● **What the task requires**:
Output exactly the span of lines that begins at the line containing "Write part 2" and ends at the line containing "2.18).make('trim_6', M['brass'], smooth=0))", both lines included.

═════ Supplied records ═════

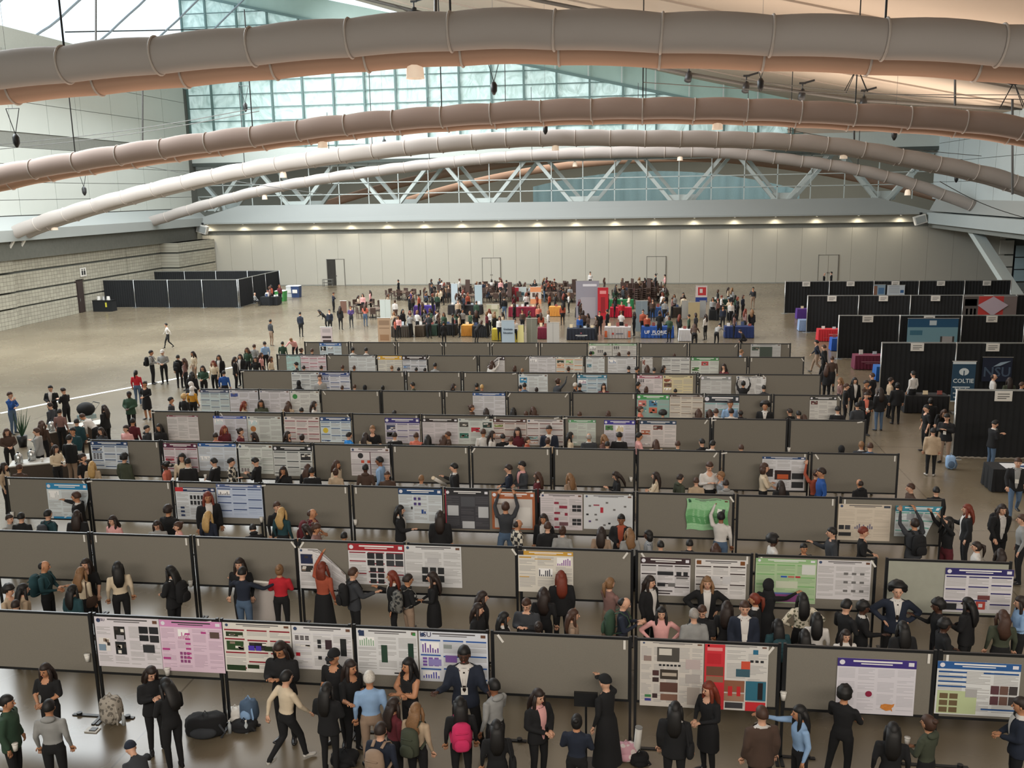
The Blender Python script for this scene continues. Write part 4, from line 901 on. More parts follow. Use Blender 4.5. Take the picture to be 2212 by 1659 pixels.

═════
═════ Supplied records ═════

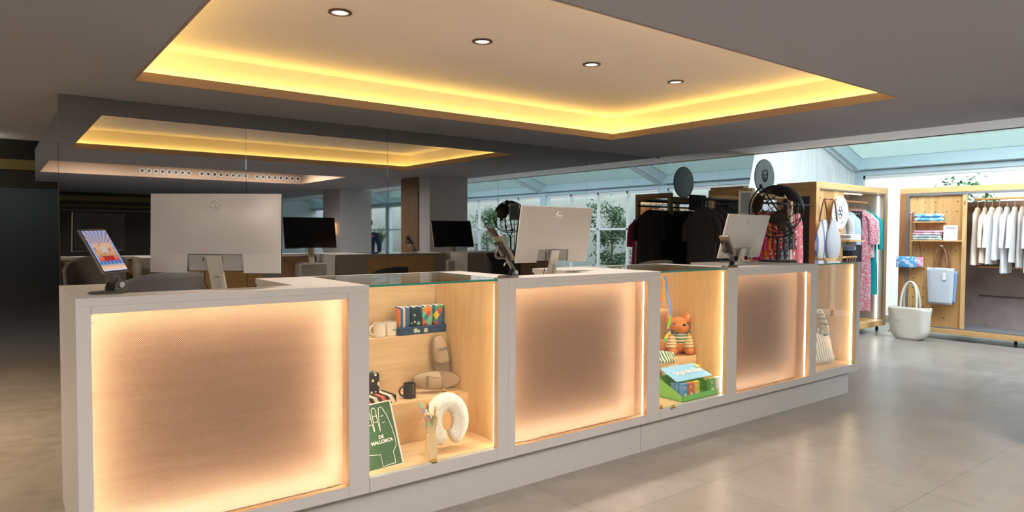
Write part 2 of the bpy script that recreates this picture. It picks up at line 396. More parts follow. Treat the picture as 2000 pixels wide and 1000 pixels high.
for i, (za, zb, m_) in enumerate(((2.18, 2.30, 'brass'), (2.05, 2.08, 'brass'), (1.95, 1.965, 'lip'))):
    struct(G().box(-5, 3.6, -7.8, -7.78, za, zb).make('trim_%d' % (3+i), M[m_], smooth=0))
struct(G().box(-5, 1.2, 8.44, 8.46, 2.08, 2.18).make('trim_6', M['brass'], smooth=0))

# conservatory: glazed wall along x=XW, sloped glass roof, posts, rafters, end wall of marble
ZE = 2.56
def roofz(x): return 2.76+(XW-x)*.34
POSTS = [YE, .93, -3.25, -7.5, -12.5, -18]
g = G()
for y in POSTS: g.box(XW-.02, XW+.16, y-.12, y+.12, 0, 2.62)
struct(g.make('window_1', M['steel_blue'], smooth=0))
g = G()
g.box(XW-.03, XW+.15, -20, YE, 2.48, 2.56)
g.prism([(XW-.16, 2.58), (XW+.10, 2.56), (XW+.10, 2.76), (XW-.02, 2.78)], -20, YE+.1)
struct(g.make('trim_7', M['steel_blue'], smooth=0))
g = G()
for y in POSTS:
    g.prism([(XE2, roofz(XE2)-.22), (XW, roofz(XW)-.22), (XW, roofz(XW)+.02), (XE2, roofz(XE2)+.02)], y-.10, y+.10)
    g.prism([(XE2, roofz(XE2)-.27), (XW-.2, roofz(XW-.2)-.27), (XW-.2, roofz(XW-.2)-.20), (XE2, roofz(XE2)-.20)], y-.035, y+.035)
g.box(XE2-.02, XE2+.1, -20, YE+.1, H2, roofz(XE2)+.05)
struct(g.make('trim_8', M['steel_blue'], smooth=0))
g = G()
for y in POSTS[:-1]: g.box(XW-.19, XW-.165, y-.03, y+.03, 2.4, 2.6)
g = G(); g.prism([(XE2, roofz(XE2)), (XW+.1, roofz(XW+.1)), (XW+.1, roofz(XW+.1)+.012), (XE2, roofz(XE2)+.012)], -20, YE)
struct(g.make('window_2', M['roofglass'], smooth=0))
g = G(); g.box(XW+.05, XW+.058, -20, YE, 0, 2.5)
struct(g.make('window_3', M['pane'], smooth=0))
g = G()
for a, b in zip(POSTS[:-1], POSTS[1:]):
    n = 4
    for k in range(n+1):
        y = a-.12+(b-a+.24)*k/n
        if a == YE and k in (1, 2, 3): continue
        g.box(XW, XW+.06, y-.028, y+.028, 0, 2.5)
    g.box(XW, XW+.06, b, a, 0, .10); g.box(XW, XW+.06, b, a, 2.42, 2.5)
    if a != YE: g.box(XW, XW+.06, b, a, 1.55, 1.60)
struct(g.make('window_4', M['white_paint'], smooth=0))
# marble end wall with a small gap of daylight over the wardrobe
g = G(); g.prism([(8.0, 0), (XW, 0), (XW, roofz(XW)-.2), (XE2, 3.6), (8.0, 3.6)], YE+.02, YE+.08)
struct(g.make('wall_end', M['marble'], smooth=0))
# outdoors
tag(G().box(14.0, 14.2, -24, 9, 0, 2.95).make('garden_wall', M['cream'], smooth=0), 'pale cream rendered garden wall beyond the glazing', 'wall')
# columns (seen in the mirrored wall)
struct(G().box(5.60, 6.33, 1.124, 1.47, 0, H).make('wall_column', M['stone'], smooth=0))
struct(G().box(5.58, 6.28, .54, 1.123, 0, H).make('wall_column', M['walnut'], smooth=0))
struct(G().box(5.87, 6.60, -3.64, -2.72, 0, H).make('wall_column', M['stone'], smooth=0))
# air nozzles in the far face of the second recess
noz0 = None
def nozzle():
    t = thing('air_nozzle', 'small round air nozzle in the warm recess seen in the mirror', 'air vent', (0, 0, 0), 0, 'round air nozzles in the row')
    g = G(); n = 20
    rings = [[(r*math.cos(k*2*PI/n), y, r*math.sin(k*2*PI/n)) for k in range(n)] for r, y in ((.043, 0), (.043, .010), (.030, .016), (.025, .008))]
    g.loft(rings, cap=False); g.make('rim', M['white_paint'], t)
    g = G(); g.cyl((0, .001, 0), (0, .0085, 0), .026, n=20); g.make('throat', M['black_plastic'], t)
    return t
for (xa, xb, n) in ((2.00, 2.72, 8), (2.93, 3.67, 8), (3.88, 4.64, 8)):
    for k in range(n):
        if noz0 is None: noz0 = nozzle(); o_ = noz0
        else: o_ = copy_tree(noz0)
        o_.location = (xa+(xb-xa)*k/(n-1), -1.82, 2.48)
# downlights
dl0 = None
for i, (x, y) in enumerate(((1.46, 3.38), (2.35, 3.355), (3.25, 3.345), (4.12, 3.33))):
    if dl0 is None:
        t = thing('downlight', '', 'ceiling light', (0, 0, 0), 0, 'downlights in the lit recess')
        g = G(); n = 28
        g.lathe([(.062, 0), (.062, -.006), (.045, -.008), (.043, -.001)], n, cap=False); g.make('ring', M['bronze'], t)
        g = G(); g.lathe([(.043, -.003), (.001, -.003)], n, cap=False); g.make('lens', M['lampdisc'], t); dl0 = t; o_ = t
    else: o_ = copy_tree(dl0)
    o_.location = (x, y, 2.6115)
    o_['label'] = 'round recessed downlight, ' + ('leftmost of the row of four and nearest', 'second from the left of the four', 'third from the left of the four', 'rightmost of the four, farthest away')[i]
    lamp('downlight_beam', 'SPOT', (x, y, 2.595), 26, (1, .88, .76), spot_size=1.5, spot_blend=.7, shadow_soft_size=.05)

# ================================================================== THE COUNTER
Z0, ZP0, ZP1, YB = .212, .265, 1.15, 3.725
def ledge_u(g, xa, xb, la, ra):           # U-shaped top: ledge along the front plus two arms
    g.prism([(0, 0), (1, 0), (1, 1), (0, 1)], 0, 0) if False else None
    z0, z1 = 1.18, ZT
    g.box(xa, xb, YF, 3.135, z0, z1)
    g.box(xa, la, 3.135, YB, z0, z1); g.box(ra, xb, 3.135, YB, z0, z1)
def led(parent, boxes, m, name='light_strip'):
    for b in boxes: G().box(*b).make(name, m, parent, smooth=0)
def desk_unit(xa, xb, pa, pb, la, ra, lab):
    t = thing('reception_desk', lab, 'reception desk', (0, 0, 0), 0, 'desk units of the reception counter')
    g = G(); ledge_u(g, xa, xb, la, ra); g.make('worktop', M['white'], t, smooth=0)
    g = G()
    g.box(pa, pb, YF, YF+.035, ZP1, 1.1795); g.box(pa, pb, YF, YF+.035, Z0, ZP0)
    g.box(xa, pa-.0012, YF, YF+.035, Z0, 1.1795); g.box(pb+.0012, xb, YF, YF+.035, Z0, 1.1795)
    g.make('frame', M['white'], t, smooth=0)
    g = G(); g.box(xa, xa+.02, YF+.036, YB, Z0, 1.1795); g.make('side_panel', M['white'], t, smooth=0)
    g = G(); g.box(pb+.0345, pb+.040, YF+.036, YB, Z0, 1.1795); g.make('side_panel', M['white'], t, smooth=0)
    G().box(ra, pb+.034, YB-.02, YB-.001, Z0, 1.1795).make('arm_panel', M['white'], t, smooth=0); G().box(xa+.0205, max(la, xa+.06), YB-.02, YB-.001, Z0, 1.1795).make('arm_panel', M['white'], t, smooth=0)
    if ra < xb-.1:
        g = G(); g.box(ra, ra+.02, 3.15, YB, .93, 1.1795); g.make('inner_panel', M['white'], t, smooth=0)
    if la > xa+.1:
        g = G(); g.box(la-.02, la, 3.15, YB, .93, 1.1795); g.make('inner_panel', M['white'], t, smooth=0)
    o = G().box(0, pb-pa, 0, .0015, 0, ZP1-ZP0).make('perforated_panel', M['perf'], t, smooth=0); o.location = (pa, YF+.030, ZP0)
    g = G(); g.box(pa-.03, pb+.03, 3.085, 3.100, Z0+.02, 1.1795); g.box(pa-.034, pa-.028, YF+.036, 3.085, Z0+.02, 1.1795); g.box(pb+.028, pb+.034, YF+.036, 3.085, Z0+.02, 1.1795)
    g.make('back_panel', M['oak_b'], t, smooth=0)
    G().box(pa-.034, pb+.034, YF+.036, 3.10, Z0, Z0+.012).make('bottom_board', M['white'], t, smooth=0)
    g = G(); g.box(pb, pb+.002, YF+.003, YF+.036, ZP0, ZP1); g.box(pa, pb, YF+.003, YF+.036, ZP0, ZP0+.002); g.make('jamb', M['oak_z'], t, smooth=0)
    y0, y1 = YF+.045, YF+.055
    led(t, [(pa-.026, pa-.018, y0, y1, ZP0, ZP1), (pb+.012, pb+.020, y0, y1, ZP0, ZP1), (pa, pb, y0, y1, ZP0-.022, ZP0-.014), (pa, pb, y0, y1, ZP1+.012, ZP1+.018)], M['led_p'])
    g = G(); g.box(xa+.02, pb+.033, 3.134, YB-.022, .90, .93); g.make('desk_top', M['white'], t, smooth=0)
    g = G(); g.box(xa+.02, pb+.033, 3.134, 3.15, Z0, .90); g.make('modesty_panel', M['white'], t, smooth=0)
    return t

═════

● **Solution below**:
Write part 2 of the bpy script that recreates this picture. It picks up at line 396. More parts follow. Treat the picture as 2000 pixels wide and 1000 pixels high.
for i, (za, zb, m_) in enumerate(((2.18, 2.30, 'brass'), (2.05, 2.08, 'brass'), (1.95, 1.965, 'lip'))):
    struct(G().box(-5, 3.6, -7.8, -7.78, za, zb).make('trim_%d' % (3+i), M[m_], smooth=0))
struct(G().box(-5, 1.2, 8.44, 8.46, 2.08, 2.18).make('trim_6', M['brass'], smooth=0))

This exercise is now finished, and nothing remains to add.